Looks like you won that one. Of course even Stevie Wonder would have seen that coming since he couldn’t state the case for his belief in the first place.
Clarifying, not winning. I was wondering if there was something in one of the Gospels, not being Jewish, I missed or did not remember correctly. Luke's Gospel matches tradition in two different ways. First, we know that Zechariah was burning incense in the sanctuary on the Day of Atonement (celebrated in or around our month of September). When the angel appeared to Mary, he noted Elizabeth was six months pregnant, which would have made that Annunciation in our month of March. Nine months later, puts Jesus' birth in December.
While Luke did not set forth exact days, early Christian tradition has it that Jesus died on the same day as his conception--March 25. And this is where things became so tangled up for me, I still haven't been able to confirm the exact date as March 25. To start with, the Jewish calendar and the Roman calendar differed already. Next, the Roman calendar back then differed quite a lot from our Roman calendar of today. I have yet to find online any confirmed idea of when March 25 (modern calendar) fell during Passover, let alone what day March 25 would have shown up on the Roman calendar in early Christianity.
The point is, the winter solstice had nothing to do with setting the date of Christ's birth. Trying to link Christmas to Saturnalia also fails, because it appears Saturnalia was patterned after Christmas, which is quite alright. All of this was proven back in the 1930s to correct the "brainstorm" of the 1880s, which was simply supposition.

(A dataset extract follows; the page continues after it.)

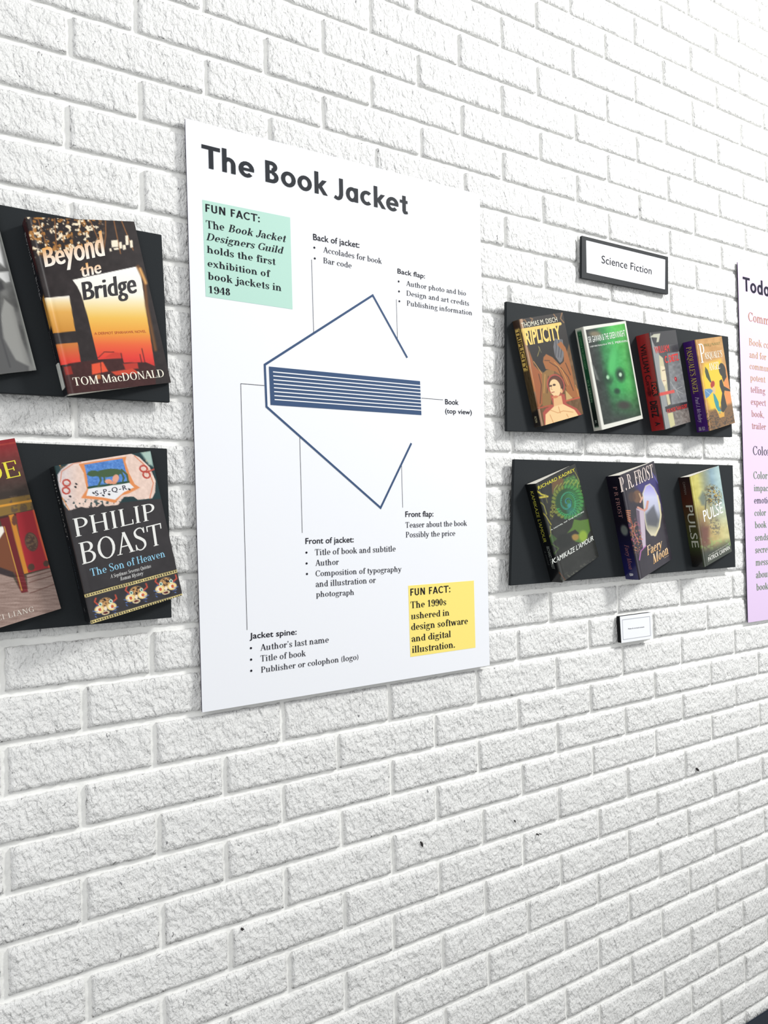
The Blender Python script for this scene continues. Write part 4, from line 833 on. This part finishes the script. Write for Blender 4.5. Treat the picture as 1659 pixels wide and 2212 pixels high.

Also true is that celebrating the Resurrection was intended to eventually eclipse the celebration of Eostre on the Spring Equinox and new beginnings. Eostre was the pagan Goddess of fertility. It is why the Christian Resurrection Day is known as Easter. Personally, I love that connection, although some are horrified to the point they now refuse to refer to Resurrection Sunday as Easter Sunday. I like that the Resurrection is linked to both Spring Equinox and Passover because I think of it as God bringing His earthly family together (as different as we and our celebrations are).